# Aim of the exercise
Pictures excluded, return the lines below from the first through the line holding "2.9, 1, portal=True)".
>> Begin Material shown
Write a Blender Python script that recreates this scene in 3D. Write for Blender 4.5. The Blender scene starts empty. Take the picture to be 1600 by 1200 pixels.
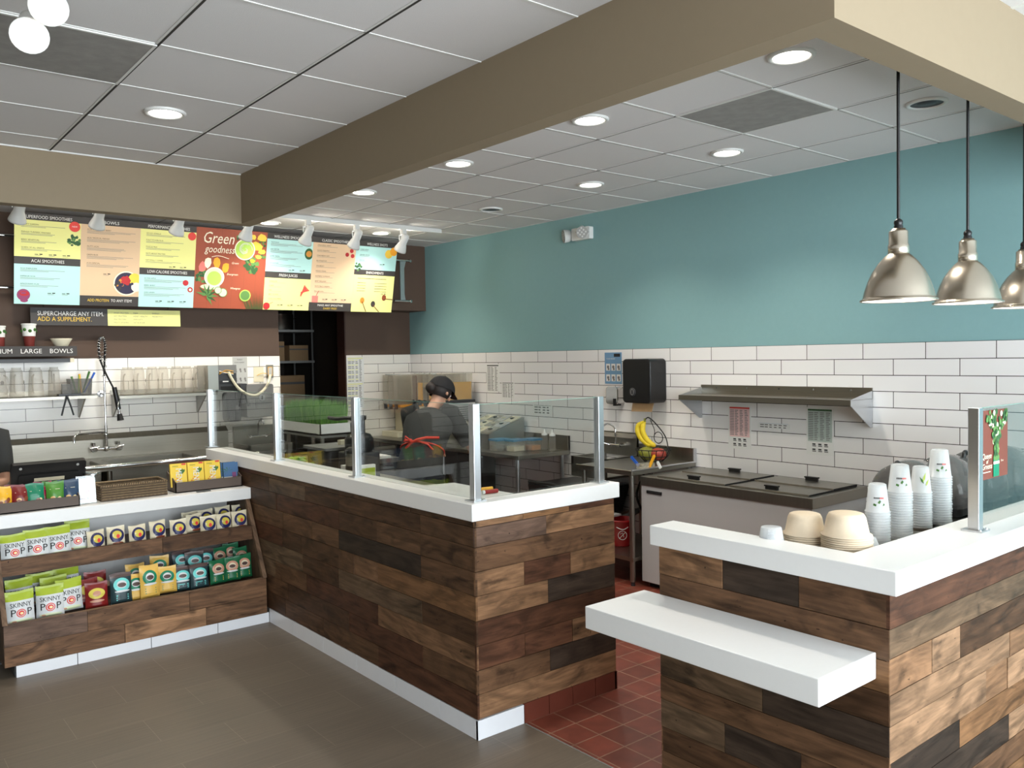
import bpy, math, random
from math import pi, sin, cos, radians as R
from mathutils import Vector as V, Matrix, noise as NZ
random.seed(7)
S = bpy.context.scene
COL = S.collection

# ------------------------------------------------------------ camera, world, exposure
FPX = 1314.17
YAW, PITCH, ROLL, CH = R(39.1934), R(-1.85745), R(-0.96343), 1.725
_fwd = V((sin(YAW)*cos(PITCH), cos(YAW)*cos(PITCH), sin(PITCH)))
_rt = V((cos(YAW), -sin(YAW), 0)); _up = _rt.cross(_fwd)
RT = _rt*cos(ROLL)+_up*sin(ROLL); UP = _up*cos(ROLL)-_rt*sin(ROLL)
CAM = V((0, 0, CH))
cd = bpy.data.cameras.new('camera'); cam = bpy.data.objects.new('camera', cd); COL.objects.link(cam)
cam.matrix_world = Matrix(((RT.x, UP.x, -_fwd.x, 0), (RT.y, UP.y, -_fwd.y, 0), (RT.z, UP.z, -_fwd.z, CH), (0, 0, 0, 1)))
cd.sensor_fit = 'HORIZONTAL'; cd.sensor_width = 36; cd.lens = 36*FPX/1600; cd.clip_start = .05
S.camera = cam
S.view_settings.view_transform = 'Standard'; S.view_settings.look = 'None'
S.view_settings.gamma = 1; S.view_settings.use_curve_mapping = False
S.view_settings.exposure = 0.14
w = bpy.data.worlds.new('daylight'); S.world = w; w.use_nodes = True
bgn = w.node_tree.nodes['Background']; bgn.inputs[0].default_value = (.90, .94, 1, 1); bgn.inputs[1].default_value = 14.5

def area(name, loc, rot, sx, sy, power, col=(1, 1, 1), portal=False):
    l = bpy.data.lights.new(name, 'AREA'); l.shape = 'RECTANGLE'; l.size = sx; l.size_y = sy; l.energy = power; l.color = col
    if portal: l.cycles.is_portal = True
    o = bpy.data.objects.new(name, l); COL.objects.link(o); o.location = loc; o.rotation_euler = rot; return o
area('window_portal', (1.9, -2.95, 1.5), (R(90), 0, 0), 6.8, 2.9, 1, portal=True)

def P(ax, val, px, py):
    """point of the world plane ax=val seen at a pixel of the photograph"""
    d = _fwd+RT*((px-800)/FPX)-UP*((py-600)/FPX)
    i = 'xyz'.index(ax); return CAM+d*((val-CAM[i])/d[i])

# ------------------------------------------------------------ materials
def lin(c):
    return tuple((x/255/12.92 if x/255 <= .04045 else ((x/255+.055)/1.055)**2.4) for x in c)
def mat(name, col=(.5, .5, .5), rough=.5, metal=0, spec=.5, nscale=0, namt=.15, bump=0, trans=0, ior=1.45, alpha=1, emit=None, estr=0, stretch=None, coat=0, srgb=True, aniso=0):
    m = bpy.data.materials.new(name); m.use_nodes = True; nt = m.node_tree; b = nt.nodes['Principled BSDF']
    c = lin(col) if srgb and max(col) > 1 else col
    b.inputs['Base Color'].default_value = (*c, 1); b.inputs['Roughness'].default_value = rough; b.inputs['Metallic'].default_value = metal
    b.inputs['Specular IOR Level'].default_value = spec; b.inputs['IOR'].default_value = ior
    b.inputs['Transmission Weight'].default_value = trans; b.inputs['Alpha'].default_value = alpha; b.inputs['Coat Weight'].default_value = coat
    if aniso: b.inputs['Anisotropic'].default_value = aniso
    if emit: b.inputs['Emission Color'].default_value = (*emit, 1); b.inputs['Emission Strength'].default_value = estr
    if nscale:
        tc = nt.nodes.new('ShaderNodeTexCoord'); mp = nt.nodes.new('ShaderNodeMapping'); n = nt.nodes.new('ShaderNodeTexNoise')
        n.inputs['Scale'].default_value = nscale; n.inputs['Detail'].default_value = 4
        if stretch: mp.inputs['Scale'].default_value = stretch
        nt.links.new(tc.outputs['Object'], mp.inputs[0]); nt.links.new(mp.outputs[0], n.inputs['Vector'])
        mx = nt.nodes.new('ShaderNodeMix'); mx.data_type = 'RGBA'
        mx.inputs[6].default_value = (*[x*(1-namt) for x in c], 1); mx.inputs[7].default_value = (*[min(1, x*(1+namt)) for x in c], 1)
        nt.links.new(n.outputs[0], mx.inputs[0]); nt.links.new(mx.outputs[2], b.inputs['Base Color'])
        if bump:
            bp = nt.nodes.new('ShaderNodeBump'); bp.inputs['Strength'].default_value = bump; bp.inputs['Distance'].default_value = .004
            nt.links.new(n.outputs[0], bp.inputs['Height']); nt.links.new(bp.outputs[0], b.inputs['Normal'])
    return m
def brick_mat(name, au, av, off, w_, h_, mort, c1, c2, cm, rough=.25, offset=.5, streak=0, bump=.25, tone=0):
    m = bpy.data.materials.new(name); m.use_nodes = True; nt = m.node_tree; b = nt.nodes['Principled BSDF']; L = nt.links.new; N = nt.nodes.new
    tc = N('ShaderNodeNewGeometry'); sx = N('ShaderNodeSeparateXYZ'); L(tc.outputs['Position'], sx.inputs[0])
    cx = N('ShaderNodeCombineXYZ'); L(sx.outputs['XYZ'.index(au)], cx.inputs[0]); L(sx.outputs['XYZ'.index(av)], cx.inputs[1])
    mp = N('ShaderNodeMapping'); mp.inputs['Location'].default_value = (*off, 0); L(cx.outputs[0], mp.inputs[0])
    br = N('ShaderNodeTexBrick'); br.offset = offset; br.offset_frequency = 2; br.squash = 1
    br.inputs['Scale'].default_value = 1; br.inputs['Mortar Size'].default_value = mort; br.inputs['Mortar Smooth'].default_value = .15
    br.inputs['Brick Width'].default_value = w_; br.inputs['Row Height'].default_value = h_; br.inputs['Bias'].default_value = 0
    br.inputs['Color1'].default_value = (*lin(c1), 1); br.inputs['Color2'].default_value = (*lin(c2), 1); br.inputs['Mortar'].default_value = (*lin(cm), 1)
    L(mp.outputs[0], br.inputs['Vector']); out = br.outputs['Color']
    if streak:
        n = N('ShaderNodeTexNoise'); n.inputs['Scale'].default_value = 1; n.inputs['Detail'].default_value = 5
        m2 = N('ShaderNodeMapping'); m2.inputs['Scale'].default_value = (2.5, 90, 1); L(cx.outputs[0], m2.inputs[0]); L(m2.outputs[0], n.inputs['Vector'])
        mr = N('ShaderNodeMapRange'); mr.inputs[1].default_value = .3; mr.inputs[2].default_value = .7; mr.inputs[3].default_value = 1-streak; mr.inputs[4].default_value = 1+streak; L(n.outputs[0], mr.inputs[0])
        mx = N('ShaderNodeMix'); mx.data_type = 'RGBA'; mx.blend_type = 'MULTIPLY'; mx.inputs[0].default_value = 1
        L(out, mx.inputs[6]); L(mr.outputs[0], mx.inputs[7]); out = mx.outputs[2]
    if tone:
        n = N('ShaderNodeTexNoise'); n.inputs['Scale'].default_value = 9; L(cx.outputs[0], n.inputs['Vector'])
        mr = N('ShaderNodeMapRange'); mr.inputs[1].default_value = .3; mr.inputs[2].default_value = .7; mr.inputs[3].default_value = 1-tone; mr.inputs[4].default_value = 1+tone; L(n.outputs[0], mr.inputs[0])
        mx = N('ShaderNodeMix'); mx.data_type = 'RGBA'; mx.blend_type = 'MULTIPLY'; mx.inputs[0].default_value = 1
        L(out, mx.inputs[6]); L(mr.outputs[0], mx.inputs[7]); out = mx.outputs[2]
    L(out, b.inputs['Base Color']); b.inputs['Roughness'].default_value = rough
    bp = N('ShaderNodeBump'); bp.inputs['Strength'].default_value = bump; bp.inputs['Distance'].default_value = .003; bp.invert = True
    L(br.outputs['Fac'], bp.inputs['Height']); L(bp.outputs[0], b.inputs['Normal'])
    return m
def wood_mat(name='reclaimed_wood'):
    m = bpy.data.materials.new(name); m.use_nodes = True; nt = m.node_tree; b = nt.nodes['Principled BSDF']; L = nt.links.new; N = nt.nodes.new
    uv = N('ShaderNodeUVMap'); uv.uv_map = 'UVMap'; at = N('ShaderNodeAttribute'); at.attribute_name = 'tone'
    def nz(sc, s, d, dist=0):
        mp = N('ShaderNodeMapping'); mp.inputs['Scale'].default_value = (*sc, 1); L(uv.outputs[0], mp.inputs[0])
        n = N('ShaderNodeTexNoise'); n.inputs['Scale'].default_value = s; n.inputs['Detail'].default_value = d; n.inputs['Distortion'].default_value = dist; L(mp.outputs[0], n.inputs['Vector']); return n.outputs[0]
    def rng(x, a, b_, c, d):
        r = N('ShaderNodeMapRange'); r.inputs[1].default_value = a; r.inputs[2].default_value = b_; r.inputs[3].default_value = c; r.inputs[4].default_value = d; L(x, r.inputs[0]); return r.outputs[0]
    def mul(a, f, fac=None):
        x = N('ShaderNodeMix'); x.data_type = 'RGBA'; x.blend_type = 'MULTIPLY'; x.inputs[0].default_value = 1; L(a, x.inputs[6]); L(f, x.inputs[7]); return x.outputs[2]
    g1 = rng(nz((4, 70), 1, 8, .8), .3, .7, .76, 1.2)      # fine grain
    g2 = rng(nz((2.4, 8), 1.2, 5, 2.2), .34, .66, .62, 1.3)   # broad figure
    g3 = rng(nz((2.2, 6), 1.5, 6, 1.5), .56, .70, 1, .40)  # dark stains
    g4 = rng(nz((22, 30), 1.5, 2, 0), .72, .76, 1, .25)     # nail holes and knots
    c = mul(mul(mul(mul(at.outputs['Color'], g1), g2), g3), g4)
    L(c, b.inputs['Base Color']); b.inputs['Roughness'].default_value = .52; b.inputs['Specular IOR Level'].default_value = .2
    bp = N('ShaderNodeBump'); bp.inputs['Strength'].default_value = .25; bp.inputs['Distance'].default_value = .002; L(g1, bp.inputs['Height']); L(bp.outputs[0], b.inputs['Normal'])
    return m
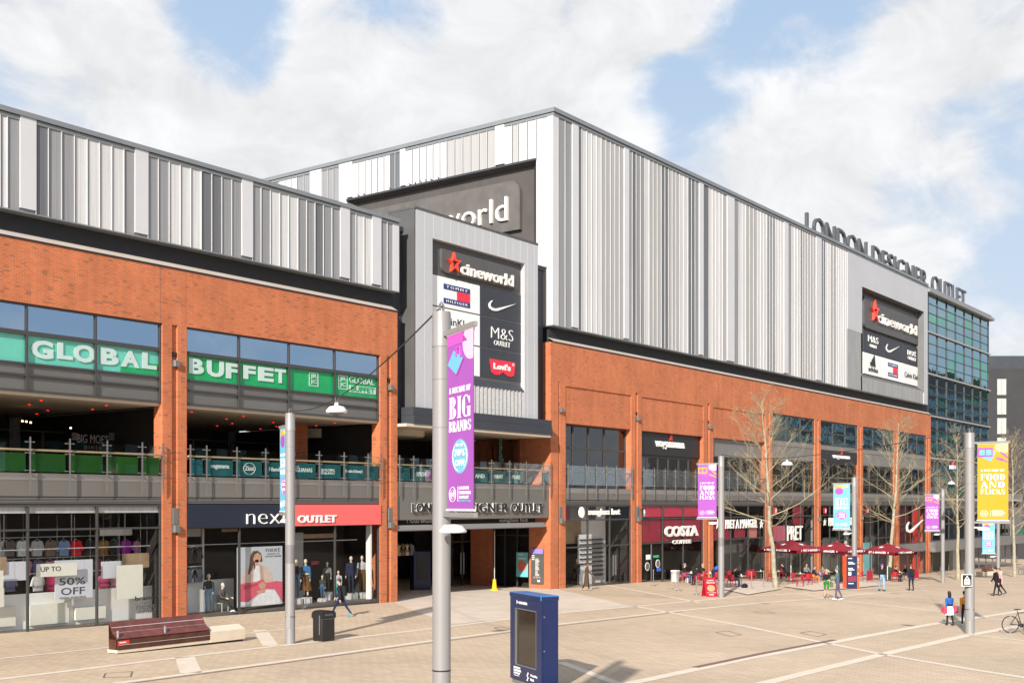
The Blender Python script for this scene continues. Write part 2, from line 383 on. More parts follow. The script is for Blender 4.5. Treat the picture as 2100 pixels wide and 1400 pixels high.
>> End Material shown
# Response to this exercise
Write a Blender Python script that recreates this scene in 3D. Write for Blender 4.5. The Blender scene starts empty. Take the picture to be 1600 by 1200 pixels.
import bpy, math, random
from math import pi, sin, cos, radians as R
from mathutils import Vector as V, Matrix, noise as NZ
random.seed(7)
S = bpy.context.scene
COL = S.collection

# ------------------------------------------------------------ camera, world, exposure
FPX = 1314.17
YAW, PITCH, ROLL, CH = R(39.1934), R(-1.85745), R(-0.96343), 1.725
_fwd = V((sin(YAW)*cos(PITCH), cos(YAW)*cos(PITCH), sin(PITCH)))
_rt = V((cos(YAW), -sin(YAW), 0)); _up = _rt.cross(_fwd)
RT = _rt*cos(ROLL)+_up*sin(ROLL); UP = _up*cos(ROLL)-_rt*sin(ROLL)
CAM = V((0, 0, CH))
cd = bpy.data.cameras.new('camera'); cam = bpy.data.objects.new('camera', cd); COL.objects.link(cam)
cam.matrix_world = Matrix(((RT.x, UP.x, -_fwd.x, 0), (RT.y, UP.y, -_fwd.y, 0), (RT.z, UP.z, -_fwd.z, CH), (0, 0, 0, 1)))
cd.sensor_fit = 'HORIZONTAL'; cd.sensor_width = 36; cd.lens = 36*FPX/1600; cd.clip_start = .05
S.camera = cam
S.view_settings.view_transform = 'Standard'; S.view_settings.look = 'None'
S.view_settings.gamma = 1; S.view_settings.use_curve_mapping = False
S.view_settings.exposure = 0.14
w = bpy.data.worlds.new('daylight'); S.world = w; w.use_nodes = True
bgn = w.node_tree.nodes['Background']; bgn.inputs[0].default_value = (.90, .94, 1, 1); bgn.inputs[1].default_value = 14.5

def area(name, loc, rot, sx, sy, power, col=(1, 1, 1), portal=False):
    l = bpy.data.lights.new(name, 'AREA'); l.shape = 'RECTANGLE'; l.size = sx; l.size_y = sy; l.energy = power; l.color = col
    if portal: l.cycles.is_portal = True
    o = bpy.data.objects.new(name, l); COL.objects.link(o); o.location = loc; o.rotation_euler = rot; return o
area('window_portal', (1.9, -2.95, 1.5), (R(90), 0, 0), 6.8, 2.9, 1, portal=True)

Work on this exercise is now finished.